Entretien avec René Barbier, conduit par Anne de Grossouvre
Publié par la revue Alliance pour une Europe des consciences, n°8, Mars/Avril 2006
Anne de Grossouvre : Professeur en sciences de l’éducation à l’Université de Paris VIII, vous y menez un cours inspiré de la philosophie de Krishnamurti. Comment avez-vous été amené à vous intéresser à lui ?
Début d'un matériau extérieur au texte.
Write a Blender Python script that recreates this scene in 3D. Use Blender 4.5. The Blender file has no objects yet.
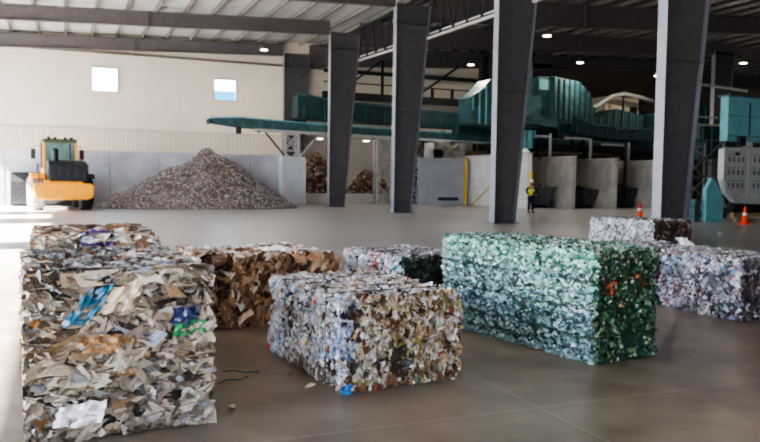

René Barbier : Vers le milieu des années soixante – j’étais encore étudiant – j’ai lu ses livres et, à partir de cette époque, il a été un point de repère très important pour moi. J’ai tout de suite vu que ce qu’il proposait n’était pas une pensée, une systématique, au sens où la philosophie occidentale l’envisage, mais un processus, un regard, essentiellement un questionnement sur la vie. Krishnamurti ne refuse pas la dimension du sacré mais ce qui est sacré, pour lui, fait partie du banal et du quotidien : nul besoin de s’accoutrer pour montrer que l’on est un homme du sacré, à la limite, nul besoin de livres sacrés… Cela me convenait déjà à l’époque même si j’étais encore un peu jeune, et à mesure que j’ai pu approfondir, à la suite d’expériences personnelles, il m’est devenu évident que ce processus passait par un dépouillement, un presque rien, mais que c’est ce presque rien qui fait le tout à fait ! Krishnamurti est mort en 1986, j’aurais donc pu le rencontrer. A l’époque, cependant, j’étais très radical – maintenant je le suis un peu moins et j’ai pris du recul par rapport aux médiations possibles – mais Krishnamurti lui-même était radical à l’égard de toute religion, de tout maître spirituel, et je me suis dit que si je devais croiser sa route, cela se ferait, mais que je ne me rendrais pas à Brockwood, à Saanen ou aux Etats-Unis dans ce but. Je ne l’ai donc jamais rencontré. Mais j’ai continué à étudier sa pensée, seul, avec ma femme ensuite, en élevant aussi notre fille dans cet esprit-là, en écrivant ma thèse d’habilitation et en bâtissant certains de mes cours par la suite. Krishnamurti a été aussi quelqu’un de très important pour moi au moment de certains coups durs dans ma vie où son approche m’a permis d’y voir plus clair.